To do:
The required output consists solely of the lines from the top of the listing through the line containing "return tuple(((v/255)/12.92 if", transcribed exactly.
------ Source excerpt ------
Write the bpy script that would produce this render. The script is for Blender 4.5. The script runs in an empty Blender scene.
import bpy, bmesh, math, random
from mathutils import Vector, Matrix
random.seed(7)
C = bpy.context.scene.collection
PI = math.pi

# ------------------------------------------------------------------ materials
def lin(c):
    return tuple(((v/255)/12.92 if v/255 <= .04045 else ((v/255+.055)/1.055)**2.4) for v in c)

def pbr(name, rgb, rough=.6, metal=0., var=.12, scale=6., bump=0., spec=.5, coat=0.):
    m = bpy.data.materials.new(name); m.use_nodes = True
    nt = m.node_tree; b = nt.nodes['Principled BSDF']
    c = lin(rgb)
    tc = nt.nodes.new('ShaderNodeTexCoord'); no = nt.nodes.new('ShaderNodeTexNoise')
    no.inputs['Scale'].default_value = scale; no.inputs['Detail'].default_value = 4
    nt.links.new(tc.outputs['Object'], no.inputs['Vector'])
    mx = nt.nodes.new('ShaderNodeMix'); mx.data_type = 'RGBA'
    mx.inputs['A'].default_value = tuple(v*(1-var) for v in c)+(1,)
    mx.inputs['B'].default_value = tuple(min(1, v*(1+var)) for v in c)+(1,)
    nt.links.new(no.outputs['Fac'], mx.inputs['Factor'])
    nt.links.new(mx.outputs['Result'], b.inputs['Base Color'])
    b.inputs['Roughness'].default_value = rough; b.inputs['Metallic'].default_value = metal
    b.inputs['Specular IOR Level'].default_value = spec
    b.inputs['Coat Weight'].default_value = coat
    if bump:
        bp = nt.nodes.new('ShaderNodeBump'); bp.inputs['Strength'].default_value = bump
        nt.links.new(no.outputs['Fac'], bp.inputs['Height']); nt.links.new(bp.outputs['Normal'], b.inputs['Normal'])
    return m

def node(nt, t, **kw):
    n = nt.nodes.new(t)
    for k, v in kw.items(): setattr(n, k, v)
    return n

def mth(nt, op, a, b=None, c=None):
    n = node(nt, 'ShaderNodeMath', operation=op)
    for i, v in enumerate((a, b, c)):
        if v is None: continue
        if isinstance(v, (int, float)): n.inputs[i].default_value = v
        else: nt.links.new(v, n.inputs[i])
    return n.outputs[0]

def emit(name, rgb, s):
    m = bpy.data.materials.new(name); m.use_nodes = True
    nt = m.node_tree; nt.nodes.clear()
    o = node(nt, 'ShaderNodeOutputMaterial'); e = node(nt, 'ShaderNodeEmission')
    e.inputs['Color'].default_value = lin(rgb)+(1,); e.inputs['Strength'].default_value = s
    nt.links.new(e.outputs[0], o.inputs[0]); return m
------
Result:
Write the bpy script that would produce this render. The script is for Blender 4.5. The script runs in an empty Blender scene.
import bpy, bmesh, math, random
from mathutils import Vector, Matrix
random.seed(7)
C = bpy.context.scene.collection
PI = math.pi

# ------------------------------------------------------------------ materials
def lin(c):
    return tuple(((v/255)/12.92 if v/255 <= .04045 else ((v/255+.055)/1.055)**2.4) for v in c)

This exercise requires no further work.